Bess spends much of her childhood basking in the leafy embrace of the Batchcombe Woods, a hidden and secret place of magic where shy, mythical creatures lurk. Here she meets reclusive charcoal-maker Gideon Masters. His features perpetually stern-faced and distorted by bestial lust, Gideon sets his angry, red eyes on Bess. But Gideon's powerful web of seduction pales in comparison to the mess of fever and panic that scatters outward in Bess's life when the Black Death descends upon Batchcombe.

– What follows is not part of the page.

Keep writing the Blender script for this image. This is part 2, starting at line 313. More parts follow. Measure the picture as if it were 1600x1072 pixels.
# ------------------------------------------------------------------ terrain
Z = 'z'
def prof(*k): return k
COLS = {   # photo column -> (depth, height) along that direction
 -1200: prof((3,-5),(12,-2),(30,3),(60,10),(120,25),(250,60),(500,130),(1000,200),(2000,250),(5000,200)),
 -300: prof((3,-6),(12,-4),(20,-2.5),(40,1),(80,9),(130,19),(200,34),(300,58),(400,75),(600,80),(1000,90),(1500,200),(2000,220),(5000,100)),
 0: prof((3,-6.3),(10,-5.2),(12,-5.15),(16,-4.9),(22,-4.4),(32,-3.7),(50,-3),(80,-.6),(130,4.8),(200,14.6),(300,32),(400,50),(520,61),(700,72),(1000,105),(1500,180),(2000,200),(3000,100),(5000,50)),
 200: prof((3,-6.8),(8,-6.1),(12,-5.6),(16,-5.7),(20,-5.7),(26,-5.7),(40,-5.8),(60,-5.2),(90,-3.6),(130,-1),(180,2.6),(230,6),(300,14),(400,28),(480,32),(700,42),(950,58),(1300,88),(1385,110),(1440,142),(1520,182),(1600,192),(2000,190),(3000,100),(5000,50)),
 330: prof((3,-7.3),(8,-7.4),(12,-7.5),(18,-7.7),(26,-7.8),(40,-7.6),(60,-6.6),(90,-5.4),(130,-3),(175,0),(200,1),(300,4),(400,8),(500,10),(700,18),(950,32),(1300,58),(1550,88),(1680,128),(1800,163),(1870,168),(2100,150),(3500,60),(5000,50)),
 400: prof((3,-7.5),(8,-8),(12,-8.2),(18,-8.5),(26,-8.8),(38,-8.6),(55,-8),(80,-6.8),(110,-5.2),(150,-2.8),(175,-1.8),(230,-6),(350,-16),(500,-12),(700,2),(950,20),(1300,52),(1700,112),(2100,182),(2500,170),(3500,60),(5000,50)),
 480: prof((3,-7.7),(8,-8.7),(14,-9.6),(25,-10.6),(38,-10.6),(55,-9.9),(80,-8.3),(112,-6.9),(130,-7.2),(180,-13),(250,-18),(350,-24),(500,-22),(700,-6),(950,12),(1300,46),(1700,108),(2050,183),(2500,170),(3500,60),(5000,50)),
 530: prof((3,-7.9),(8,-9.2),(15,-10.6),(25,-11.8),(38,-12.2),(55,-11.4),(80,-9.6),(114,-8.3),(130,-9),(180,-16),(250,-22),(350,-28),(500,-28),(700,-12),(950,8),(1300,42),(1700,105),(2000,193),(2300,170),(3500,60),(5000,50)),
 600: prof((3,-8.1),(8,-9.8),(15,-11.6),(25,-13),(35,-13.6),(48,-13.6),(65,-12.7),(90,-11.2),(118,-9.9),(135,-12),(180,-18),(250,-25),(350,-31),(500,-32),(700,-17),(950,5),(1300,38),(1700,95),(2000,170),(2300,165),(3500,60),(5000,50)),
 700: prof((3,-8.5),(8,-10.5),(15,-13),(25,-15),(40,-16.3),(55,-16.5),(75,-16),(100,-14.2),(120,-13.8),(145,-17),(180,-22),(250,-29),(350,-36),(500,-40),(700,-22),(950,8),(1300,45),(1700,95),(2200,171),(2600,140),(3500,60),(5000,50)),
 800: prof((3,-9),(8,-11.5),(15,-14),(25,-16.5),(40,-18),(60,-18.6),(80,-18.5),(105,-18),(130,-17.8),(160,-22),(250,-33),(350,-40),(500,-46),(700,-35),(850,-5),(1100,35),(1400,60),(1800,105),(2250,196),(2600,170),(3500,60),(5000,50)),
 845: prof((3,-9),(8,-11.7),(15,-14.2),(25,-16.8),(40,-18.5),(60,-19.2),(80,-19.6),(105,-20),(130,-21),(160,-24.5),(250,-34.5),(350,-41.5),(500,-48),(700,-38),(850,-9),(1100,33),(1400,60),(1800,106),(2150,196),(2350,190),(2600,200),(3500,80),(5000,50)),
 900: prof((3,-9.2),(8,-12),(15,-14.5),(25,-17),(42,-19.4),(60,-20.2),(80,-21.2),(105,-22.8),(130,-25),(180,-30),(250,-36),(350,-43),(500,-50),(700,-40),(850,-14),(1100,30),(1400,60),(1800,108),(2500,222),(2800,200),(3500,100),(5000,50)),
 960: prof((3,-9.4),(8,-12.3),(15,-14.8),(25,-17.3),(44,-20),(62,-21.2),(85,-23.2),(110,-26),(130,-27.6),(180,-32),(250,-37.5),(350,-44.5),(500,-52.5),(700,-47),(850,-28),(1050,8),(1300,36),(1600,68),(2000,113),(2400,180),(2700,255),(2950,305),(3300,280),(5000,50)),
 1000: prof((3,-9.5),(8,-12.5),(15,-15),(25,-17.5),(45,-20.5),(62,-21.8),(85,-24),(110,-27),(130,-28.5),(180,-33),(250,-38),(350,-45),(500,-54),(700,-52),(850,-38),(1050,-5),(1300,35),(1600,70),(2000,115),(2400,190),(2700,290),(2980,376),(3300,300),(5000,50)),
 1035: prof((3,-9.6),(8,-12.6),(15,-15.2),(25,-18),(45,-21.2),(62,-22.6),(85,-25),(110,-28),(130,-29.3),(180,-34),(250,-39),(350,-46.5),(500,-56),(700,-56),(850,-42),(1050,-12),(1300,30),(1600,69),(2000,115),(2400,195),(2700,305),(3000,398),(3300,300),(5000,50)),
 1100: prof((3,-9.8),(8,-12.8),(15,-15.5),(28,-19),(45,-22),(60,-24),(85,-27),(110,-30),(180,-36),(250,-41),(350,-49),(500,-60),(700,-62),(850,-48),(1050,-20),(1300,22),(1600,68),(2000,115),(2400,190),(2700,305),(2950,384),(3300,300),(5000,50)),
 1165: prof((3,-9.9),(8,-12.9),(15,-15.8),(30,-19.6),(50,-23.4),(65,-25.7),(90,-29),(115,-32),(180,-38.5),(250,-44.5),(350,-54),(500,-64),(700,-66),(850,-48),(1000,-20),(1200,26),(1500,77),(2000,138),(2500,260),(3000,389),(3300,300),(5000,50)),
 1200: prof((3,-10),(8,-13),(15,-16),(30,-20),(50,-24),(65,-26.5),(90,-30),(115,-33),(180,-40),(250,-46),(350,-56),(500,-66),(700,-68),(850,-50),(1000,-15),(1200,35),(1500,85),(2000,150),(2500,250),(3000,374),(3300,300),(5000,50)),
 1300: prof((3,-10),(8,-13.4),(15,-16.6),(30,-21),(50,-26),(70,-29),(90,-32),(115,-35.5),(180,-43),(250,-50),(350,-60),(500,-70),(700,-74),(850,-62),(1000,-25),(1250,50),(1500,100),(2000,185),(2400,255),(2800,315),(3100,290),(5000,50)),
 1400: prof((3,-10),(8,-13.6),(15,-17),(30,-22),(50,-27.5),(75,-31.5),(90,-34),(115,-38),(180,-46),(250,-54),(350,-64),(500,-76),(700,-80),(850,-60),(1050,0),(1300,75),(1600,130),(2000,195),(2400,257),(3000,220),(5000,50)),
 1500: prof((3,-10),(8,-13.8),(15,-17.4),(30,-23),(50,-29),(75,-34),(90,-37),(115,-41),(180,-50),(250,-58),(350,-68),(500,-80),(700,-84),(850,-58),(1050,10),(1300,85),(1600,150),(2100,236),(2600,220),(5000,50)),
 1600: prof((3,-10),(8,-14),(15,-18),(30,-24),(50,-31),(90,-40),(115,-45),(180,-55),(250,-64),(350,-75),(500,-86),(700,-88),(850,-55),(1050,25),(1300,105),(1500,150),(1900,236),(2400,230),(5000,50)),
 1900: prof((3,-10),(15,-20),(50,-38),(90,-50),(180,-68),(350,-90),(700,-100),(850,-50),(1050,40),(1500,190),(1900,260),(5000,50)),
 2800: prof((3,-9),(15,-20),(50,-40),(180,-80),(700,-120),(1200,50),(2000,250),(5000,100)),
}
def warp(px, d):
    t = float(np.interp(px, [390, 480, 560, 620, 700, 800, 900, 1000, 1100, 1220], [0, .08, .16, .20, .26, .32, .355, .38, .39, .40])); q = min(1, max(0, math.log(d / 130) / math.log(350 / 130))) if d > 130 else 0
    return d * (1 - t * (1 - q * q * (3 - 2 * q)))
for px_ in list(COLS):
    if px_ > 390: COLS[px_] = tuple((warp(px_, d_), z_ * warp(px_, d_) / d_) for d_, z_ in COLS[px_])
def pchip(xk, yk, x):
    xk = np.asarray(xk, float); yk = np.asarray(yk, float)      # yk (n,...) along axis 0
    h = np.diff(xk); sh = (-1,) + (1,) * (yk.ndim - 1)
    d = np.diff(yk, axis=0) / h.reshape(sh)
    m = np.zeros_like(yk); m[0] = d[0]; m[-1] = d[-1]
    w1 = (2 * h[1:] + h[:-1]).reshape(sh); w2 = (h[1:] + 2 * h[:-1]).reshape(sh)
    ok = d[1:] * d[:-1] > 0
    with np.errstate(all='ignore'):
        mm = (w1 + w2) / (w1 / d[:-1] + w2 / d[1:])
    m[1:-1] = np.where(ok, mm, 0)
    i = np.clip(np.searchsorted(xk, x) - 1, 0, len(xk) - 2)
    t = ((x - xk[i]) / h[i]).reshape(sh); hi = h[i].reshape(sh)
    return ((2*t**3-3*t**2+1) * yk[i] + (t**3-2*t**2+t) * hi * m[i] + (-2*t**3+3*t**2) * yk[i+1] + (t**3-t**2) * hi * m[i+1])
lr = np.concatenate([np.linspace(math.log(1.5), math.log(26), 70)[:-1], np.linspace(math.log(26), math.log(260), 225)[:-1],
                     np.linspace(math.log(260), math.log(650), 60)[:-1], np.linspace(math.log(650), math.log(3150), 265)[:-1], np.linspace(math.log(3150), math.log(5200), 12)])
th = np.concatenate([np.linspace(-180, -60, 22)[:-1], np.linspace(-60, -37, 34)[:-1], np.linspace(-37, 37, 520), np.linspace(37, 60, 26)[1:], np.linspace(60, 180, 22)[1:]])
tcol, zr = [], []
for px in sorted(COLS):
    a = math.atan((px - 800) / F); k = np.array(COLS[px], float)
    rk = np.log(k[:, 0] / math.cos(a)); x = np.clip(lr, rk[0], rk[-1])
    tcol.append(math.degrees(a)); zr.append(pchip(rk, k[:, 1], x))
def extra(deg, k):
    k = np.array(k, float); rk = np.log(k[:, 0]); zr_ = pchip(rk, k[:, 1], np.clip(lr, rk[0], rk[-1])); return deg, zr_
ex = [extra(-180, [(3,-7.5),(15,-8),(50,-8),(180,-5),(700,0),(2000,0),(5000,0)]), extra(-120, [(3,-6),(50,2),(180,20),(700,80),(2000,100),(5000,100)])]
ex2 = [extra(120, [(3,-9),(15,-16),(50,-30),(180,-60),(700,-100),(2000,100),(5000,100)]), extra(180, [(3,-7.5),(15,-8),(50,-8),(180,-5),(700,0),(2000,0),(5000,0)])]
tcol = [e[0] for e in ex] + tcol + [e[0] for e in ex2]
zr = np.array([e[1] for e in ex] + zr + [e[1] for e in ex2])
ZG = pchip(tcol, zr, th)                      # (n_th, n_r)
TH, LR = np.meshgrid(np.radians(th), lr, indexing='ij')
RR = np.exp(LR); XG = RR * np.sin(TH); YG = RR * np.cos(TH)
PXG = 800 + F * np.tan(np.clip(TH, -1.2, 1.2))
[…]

Anne’s magic and spells are powerless against the ferocity of the plague as it churns up a charnel house of death. A sense of absence and loss turns into accusations of witchcraft as religious fundamentalism and ignorant superstition gain a foothold in the village. Bess is forced to run from Gideon and the dark places "magnifying a thousand fold" within her. Gideon’s rage takes on new, frightening personas against a background of fear and blood, while Brackston’s version of evil morphs into something terrifying.

Elizabeth finds work under the auspices of Dr. Gimmel in Fitzroy Square. The fetid, blood-soaked atmosphere of a 19th-century operating theater becomes synonymous with images of girls covered in freshly spilled blood, their bodies grotesquely mutilated and eviscerated. Bess, tortured with guilt and despair, tries to keep a low profile. Her journey takes her to Passchendaele in 1917 where, amid the filth and gore, the battle-weary landscape is a perfect breeding ground for a dark energy that feeds off the cruelty and violence of war.

Although the final pages of the novel are a bit clichéd, Brackston's feisty heroine is swept aside by a wave of history. As Elizabeth tries to make Tegan see that those who practice the dark arts will thrive, Gideon remains a potent force, threatening to envelop them both, his black magic leaking though the ages, the shadowy forces of history trembling behind him.